Gegenüber unserer Wohnung in Damaskus liegt eine Grundschule, vom Balkon aus blicken wir direkt auf den Schulhof. Doch was sich dort im Laufe des Vormittags abspielt, erinnert mich eher an einen Kasernen- als an einen Pausenhof. Sobald es klingelt, müssen sich die syrischen Kinder in Reih und Glied aufstellen. Eine Erzieherin in weißem Kittel tritt vor die Schüler und brüllt abwechselnd zwei Worte ins Mikrofon.
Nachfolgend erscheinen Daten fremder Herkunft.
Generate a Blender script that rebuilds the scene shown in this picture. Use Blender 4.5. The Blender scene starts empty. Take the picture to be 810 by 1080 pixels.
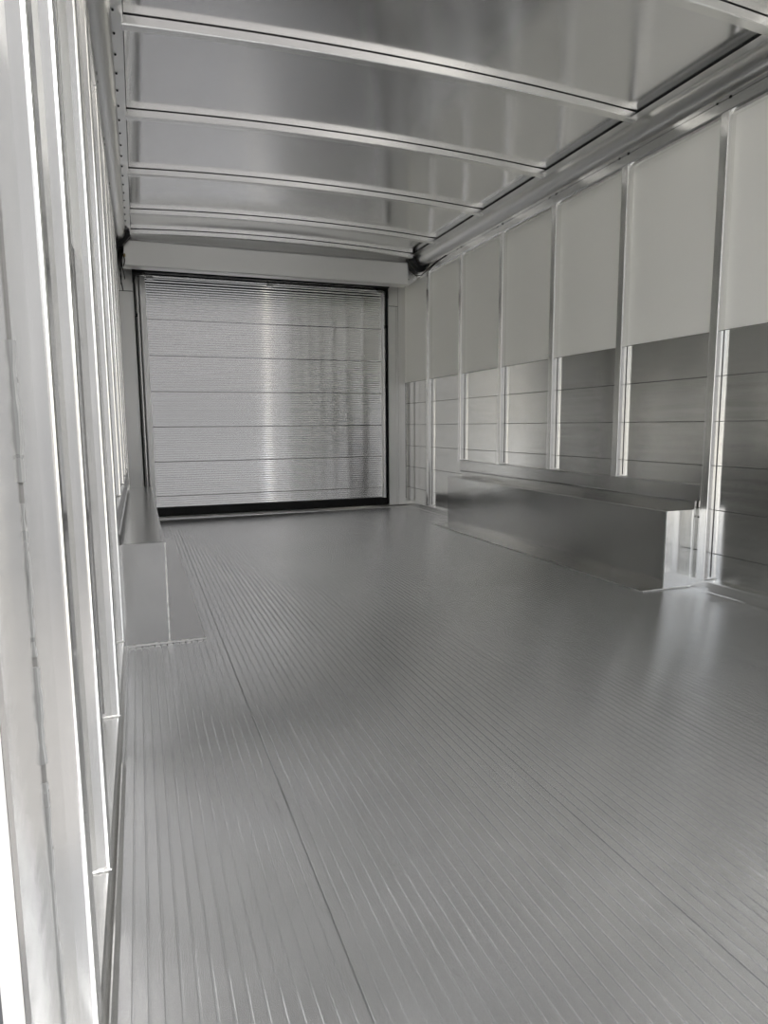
import bpy, bmesh, math, random
from mathutils import Matrix, Vector
random.seed(7)
S = bpy.context.scene
COL = S.collection

# ------------------------------------------------------------------ camera
HC = 0.70
R = Vector((0.93815475, -0.34612226, -0.0080646))
U = Vector((0.05236653, 0.11883545, 0.99153209))
F = Vector((0.34223297, 0.93063286, -0.12961127))
cd = bpy.data.cameras.new('camera')
cam = bpy.data.objects.new('camera', cd); COL.objects.link(cam)
m = Matrix((R, U, -F)).transposed().to_4x4()
m.translation = (0, 0, HC)
cam.matrix_world = m
cd.sensor_fit = 'VERTICAL'; cd.sensor_height = 36; cd.lens = 698.04 / 1080 * 36
cd.clip_start = 0.01
S.camera = cam

# ------------------------------------------------------------------ light
wd = bpy.data.worlds.new('world'); S.world = wd; wd.use_nodes = True
nt = wd.node_tree; nt.nodes.clear()
out = nt.nodes.new('ShaderNodeOutputWorld'); bg = nt.nodes.new('ShaderNodeBackground')
sky = nt.nodes.new('ShaderNodeTexSky'); sky.sky_type = 'NISHITA'; sky.sun_disc = False
sky.sun_elevation = math.radians(52); sky.sun_rotation = math.radians(120)
sky.dust_density = 4; sky.air_density = 1.0
hs = nt.nodes.new('ShaderNodeHueSaturation'); hs.inputs['Saturation'].default_value = 0.30
nt.links.new(sky.outputs[0], hs.inputs['Color']); nt.links.new(hs.outputs[0], bg.inputs[0])
bg.inputs[1].default_value = 0.40
nt.links.new(bg.outputs[0], out.inputs[0])
sd = bpy.data.lights.new('sun', 'SUN'); sd.energy = 4.5; sd.angle = 0.01; sd.color = (1, .96, .90)
sun = bpy.data.objects.new('sun', sd); COL.objects.link(sun)
# sun stands to the right of the body and a little behind the roll-up door
sun.rotation_euler = (Vector((0.75, 0.60, 1.15))).to_track_quat('Z', 'Y').to_euler()

S.view_settings.view_transform = 'Standard'; S.view_settings.look = 'None'
S.view_settings.gamma = 1; S.view_settings.use_curve_mapping = False
S.view_settings.exposure = 0.0
try:
    S.cycles.max_bounces = 14; S.cycles.glossy_bounces = 12; S.cycles.diffuse_bounces = 6
    S.cycles.sample_clamp_indirect = 4
except Exception: pass

# ------------------------------------------------------------------ dimensions (metres)
W = 2.1755        # inner face of the right wall posts
A = 0.072         # inner face of the left wall posts is X = -A
DP = 0.034        # post depth
SP = 0.5615       # post spacing
YF, YR = 0.55, 5.30   # front and rear edge of the floor
ZB = 0.050        # base rail top
ZT = 1.880        # bottom of the top rail
ZM = 1.066        # joint between aluminium liner and white panel
HR = 2.020        # roof skin edge height
XL, XR = 0.0166, 2.0784
CROWN = 0.032

# ------------------------------------------------------------------ materials
def nmat(name):
    mt = bpy.data.materials.new(name); mt.use_nodes = True
    return mt, mt.node_tree, mt.node_tree.nodes['Principled BSDF']

def metal(name, col=(.78, .785, .79), rough=.2, rvar=.08, aniso=0.0, nscale=6, stretch=(1, 1, 1),
          bump=0.0, bscale=200, bstretch=(1, 1, 1), cvar=.06, metallic=1.0):
    mt, t, b = nmat(name); N = t.nodes.new; L = t.links.new
    b.inputs['Metallic'].default_value = metallic
    tc = N('ShaderNodeTexCoord'); mp = N('ShaderNodeMapping'); mp.inputs['Scale'].default_value = stretch
    L(tc.outputs['Object'], mp.inputs[0])
    nz = N('ShaderNodeTexNoise'); nz.inputs['Scale'].default_value = nscale; nz.inputs['Detail'].default_value = 5
    L(mp.outputs[0], nz.inputs['Vector'])
    mr = N('ShaderNodeMapRange'); mr.inputs[3].default_value = max(.02, rough - rvar); mr.inputs[4].default_value = rough + rvar
    mr.inputs[1].default_value = .3; mr.inputs[2].default_value = .7
    L(nz.outputs[0], mr.inputs[0]); L(mr.outputs[0], b.inputs['Roughness'])
    mc = N('ShaderNodeMix'); mc.data_type = 'RGBA'
    mc.inputs[6].default_value = (*[c * (1 - cvar) for c in col], 1); mc.inputs[7].default_value = (*[min(1, c * (1 + cvar)) for c in col], 1)
    L(nz.outputs[0], mc.inputs[0]); L(mc.outputs[2], b.inputs['Base Color'])
    if aniso:
        b.inputs['Anisotropic'].default_value = aniso
        tg = N('ShaderNodeTangent'); tg.direction_type = 'UV_MAP'; tg.uv_map = 'UVMap'
        L(tg.outputs[0], b.inputs['Tangent'])
    if bump:
        m2 = N('ShaderNodeMapping'); m2.inputs['Scale'].default_value = bstretch; L(tc.outputs['Object'], m2.inputs[0])
        n2 = N('ShaderNodeTexNoise'); n2.inputs['Scale'].default_value = bscale; n2.inputs['Detail'].default_value = 3
        L(m2.outputs[0], n2.inputs['Vector'])
        bp = N('ShaderNodeBump'); bp.inputs['Strength'].default_value = bump; bp.inputs['Distance'].default_value = .002
        L(n2.outputs[0], bp.inputs['Height']); L(bp.outputs[0], b.inputs['Normal'])
    return mt

def plain(name, col, rough=.5, cvar=.08, nscale=8, metallic=0, spec=.5):
    mt = metal(name, col, rough, .06, 0, nscale, cvar=cvar, metallic=metallic)
    mt.node_tree.nodes['Principled BSDF'].inputs['Specular IOR Level'].default_value = spec
    return mt

M = {}
M['post'] = metal('extruded_aluminium', (.90, .90, .89), .22, .05, 0, 5, (8, 8, .6))
M['liner'] = metal('brushed_liner', (.76, .76, .75), .16, .03, .75, 4, (1, .3, 12), cvar=.05)
M['sheet'] = metal('folded_sheet', (.56, .56, .555), .17, .02, .5, 5, (1, 1, 1))
M['roof'] = metal('roof_skin', (.84, .84, .845), .16, .01, 0, 2, (1, 1, 1), cvar=.02)
M['bow'] = metal('bow_metal', (.92, .92, .91), .26, .01, 0, 5, cvar=.01)
M['door'] = metal('door_slats', (.77, .77, .77), .07, .004, 0, 5, (.5, 1, 14), cvar=.05)
M['cove'] = metal('cove_metal', (.80, .80, .79), .33, .02, 0, 3, (3, .3, 3))
M['rail'] = metal('rail_metal', (.86, .86, .85), .22, .05, .5, 4, (3, .3, 3))
M['jamb'] = metal('jamb_metal', (.78, .78, .77), .34, .05, 0, 4)
M['header'] = metal('header_sheet', (.86, .86, .84), .36, .03, 0, 3, (.6, 1, 3), cvar=.03, metallic=.8)
M['white'] = metal('white_panel', (.86, .86, .84), .28, .005, 0, 2, cvar=.015, metallic=0)
M['endplate_lit'] = metal('lit_end_plate_sheet', (.90, .90, .89), .16, .02, 0, 6)  # lighter than the box sheet: front light put into the base colour
M['plate'] = metal('floor_plate_sheet', (.58, .58, .575), .13, .02, 0, 6, (1, 1, 1))
_t = M['white'].node_tree; _b = _t.nodes['Principled BSDF']; _o = _t.nodes['Material Output']
_tr = _t.nodes.new('ShaderNodeBsdfTranslucent'); _tr.inputs[0].default_value = (.85, .85, .82, 1)
_mx = _t.nodes.new('ShaderNodeMixShader'); _mx.inputs[0].default_value = .16
_t.links.new(_b.outputs[0], _mx.inputs[1]); _t.links.new(_tr.outputs[0], _mx.inputs[2]); _t.links.new(_mx.outputs[0], _o.inputs[0])
M['black'] = plain('black_rubber', (.012, .012, .013), .6)
M['hole'] = plain('dark_hole', (.01, .01, .01), .8)
M['weld'] = metal('weld_bead', (.74, .74, .73), .42, .1, 0, 120, bump=.6, bscale=160)
M['seal'] = plain('grey_sealant', (.22, .225, .225), .3, .1, 30, metallic=.3)
M['seam'] = plain('dark_seam', (.15, .15, .147), .5)
M['brass'] = plain('brown_terminal', (.35, .24, .08), .4)
M['outside'] = plain('outer_skin', (.8, .8, .78), .4)
M['concrete'] = plain('concrete', (.21, .205, .20), .85, .08, 2)
M['bounce_wall'] = plain('bounce_wall_pale', (.95, .91, .82), .8, .05, 1.5)
M['bounce_ground'] = plain('bounce_ground_pale', (.66, .64, .58), .85, .06, 2)
M['shed'] = plain('blocker_grey', (.27, .27, .275), .7, .12, 1)

def floor_material():
    mt, t, b = nmat('floor_aluminium'); N = t.nodes.new; L = t.links.new
    b.inputs['Metallic'].default_value = .90
    b.inputs['Anisotropic'].default_value = .9
    tg = N('ShaderNodeTangent'); tg.direction_type = 'UV_MAP'; tg.uv_map = 'UVMap'; L(tg.outputs[0], b.inputs['Tangent'])
    tc = N('ShaderNodeTexCoord')
    # handling scuffs: streaky along the planks
    mp = N('ShaderNodeMapping'); mp.inputs['Scale'].default_value = (14, 2.2, 1); L(tc.outputs['Object'], mp.inputs[0])
    n1 = N('ShaderNodeTexNoise'); n1.inputs['Scale'].default_value = 2.2; n1.inputs['Detail'].default_value = 8; n1.inputs['Roughness'].default_value = .65
    L(mp.outputs[0], n1.inputs['Vector'])
    n2 = N('ShaderNodeTexNoise'); n2.inputs['Scale'].default_value = 1.3; n2.inputs['Detail'].default_value = 3
    L(tc.outputs['Object'], n2.inputs['Vector'])
    ml = N('ShaderNodeMath'); ml.operation = 'MULTIPLY'; L(n1.outputs[0], ml.inputs[0]); L(n2.outputs[0], ml.inputs[1])
    mr = N('ShaderNodeMapRange'); mr.inputs[1].default_value = .15; mr.inputs[2].default_value = .42
    mr.inputs[3].default_value = .27; mr.inputs[4].default_value = .42
    mr.inputs[3].default_value = .255; mr.inputs[4].default_value = .27
    L(ml.outputs[0], mr.inputs[0]); L(mr.outputs[0], b.inputs['Roughness'])
    cr = N('ShaderNodeMapRange'); cr.inputs[1].default_value = .18; cr.inputs[2].default_value = .42
    L(ml.outputs[0], cr.inputs[0])
    mc = N('ShaderNodeMix'); mc.data_type = 'RGBA'
    mc.inputs[6].default_value = (.76, .765, .77, 1); mc.inputs[7].default_value = (.82, .825, .83, 1)
    L(cr.outputs[0], mc.inputs[0])
    # small pale specks
    vo = N('ShaderNodeTexVoronoi'); vo.inputs['Scale'].default_value = 9; vo.feature = 'F1'; L(tc.outputs['Object'], vo.inputs['Vector'])
    lt = N('ShaderNodeMath'); lt.operation = 'LESS_THAN'; lt.inputs[1].default_value = .022; L(vo.outputs['Distance'], lt.inputs[0])
    # rubbed pale patches where the floor was walked on
    n3 = N('ShaderNodeTexNoise'); n3.inputs['Scale'].default_value = 1.1; n3.inputs['Detail'].default_value = 2; n3.inputs['Distortion'].default_value = .6
    L(tc.outputs['Object'], n3.inputs['Vector'])
    p3 = N('ShaderNodeMapping'); p3.inputs['Scale'].default_value = (46, 15, 1); p3.inputs['Rotation'].default_value = (0, 0, .25); L(tc.outputs['Object'], p3.inputs[0])
    n4 = N('ShaderNodeTexNoise'); n4.inputs['Scale'].default_value = 1.6; n4.inputs['Detail'].default_value = 6; n4.inputs['Roughness'].default_value = .7
    L(p3.outputs[0], n4.inputs['Vector'])
    r3 = N('ShaderNodeMapRange'); r3.inputs[1].default_value = .40; r3.inputs[2].default_value = .60; L(n3.outputs[0], r3.inputs[0])
    r4 = N('ShaderNodeMapRange'); r4.inputs[1].default_value = .50; r4.inputs[2].default_value = .64; L(n4.outputs[0], r4.inputs[0])
    mm = N('ShaderNodeMath'); mm.operation = 'MULTIPLY'; L(r3.outputs[0], mm.inputs[0]); L(r4.outputs[0], mm.inputs[1])
    sp = N('ShaderNodeSeparateXYZ'); L(tc.outputs['Object'], sp.inputs[0])
    wx = N('ShaderNodeMapRange'); wx.interpolation_type = 'SMOOTHSTEP'; wx.inputs[1].default_value = .25; wx.inputs[2].default_value = .9   # the walked side of the floor
    L(sp.outputs[0], wx.inputs[0])
    mw = N('ShaderNodeMath'); mw.operation = 'MULTIPLY'; L(mm.outputs[0], mw.inputs[0]); L(wx.outputs[0], mw.inputs[1]); mm = mw
    mtl = N('ShaderNodeMapRange'); mtl.inputs[3].default_value = .90; mtl.inputs[4].default_value = .70; L(mm.outputs[0], mtl.inputs[0])
    L(mtl.outputs[0], b.inputs['Metallic'])
    m2 = N('ShaderNodeMix'); m2.data_type = 'RGBA'; m2.inputs[7].default_value = (.92, .92, .9, 1)
    L(lt.outputs[0], m2.inputs[0]); L(mc.outputs[2], m2.inputs[6]); L(m2.outputs[2], b.inputs['Base Color'])
    return mt
M['floor'] = floor_material()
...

Das erste – staaed – bedeutet so viel wie "strammstehen", die Mädchen und Jungen gehen in militärische Hab-Acht-Stellung mit geschlossenen Beinen und eng am Körper anliegenden Armen. Darauf folgt der zweite Befehl – istaareh, zu Deutsch "lockern" oder "entspannt euch".

Von der Picke auf

Solche paramilitärischen Elemente ziehen sich in Syrien durch die gesamte Erziehung: Bis vor wenigen Jahren waren die Schuluniformen khaki-grün und sahen mit ihren Schulterklappen aus wie Militäruniformen. In der zehnten Klasse mussten alle Schüler – Jungen wie Mädchen – für zwei Wochen zum Militärtraining: Sie reinigten Strassen, trieben Sport und lernten etwas über den Schutz von Zivilisten im Krieg. Daneben sammelten die 16jährigen Erfahrungen mit echten Waffen. Ein Bekannter erzählte mir neulich von seiner ersten Schießübung mit einer alten Kalaschnikow. Die größte Sorge galt dabei der Patronenhülse, die nach dem Abschuss der Kugel aus dem Gewehr fiel: Sie war so heiss, dass sie meinem Bekannten einmal den Unterarm versengte.

Die militärische Ausbildung setzte sich bis vor kurzem auch an der Universität fort. In den ersten vier Studienjahren verbrachten die männlichen Studenten einen Teil ihrer Semesterferien im Militärcamp – eine Art Zeltlager, in dem sie neben körperlicher Ertüchtigung auch den Umgang mit Gasmasken und Waffen lernten. Manchmal mussten die jungen Männer auch einfach nur in der sengenden Sonne stehen, erinnert sich mein Bekannter.

Alles ganz normal

Was auf Europäer und vor allem auf Deutsche befremdlich wirkt, ist in Syrien ein wichtiger Bestandteil des nationalen Bewusstseins. Das hat verschiedene Gründe. Einerseits ist Syrien umgeben von Konfliktherden, ob im Irak, im Libanon, in Israel oder Palästina: Gewalt ist im Nahen Osten omnipräsent. Andererseits wird auf dem Golan bis heute syrisches Land besetzt, Damaskus befindet sich offiziell im Kriegszustand mit Israel. Krieg ist folglich keine ferne negative Erinnerung wie in Deutschland sondern eine aktuelle reale Bedrohung. Während in deutschen Kinderzimmern Gewaltspiele und Waffen tabu sind, werden Kinder und Jugendliche in Syrien deshalb bewusst damit vertraut gemacht.

Zum ersten Mal wurde mir dieses unterschiedliche Verhältnis zum Krieg bei einer Kindermodenschau in Damaskus klar. Nachdem die fünf- bis zehnjährigen Mädchen in niedlichen Kleidchen über die Bühne stolziert waren, kamen sie zum Finale in Uniformen und mit Holzgewehren, um einen einstudierten Tanz vorzuführen. Die europäischen Zuschauer waren geschockt, die Syrer begeistert.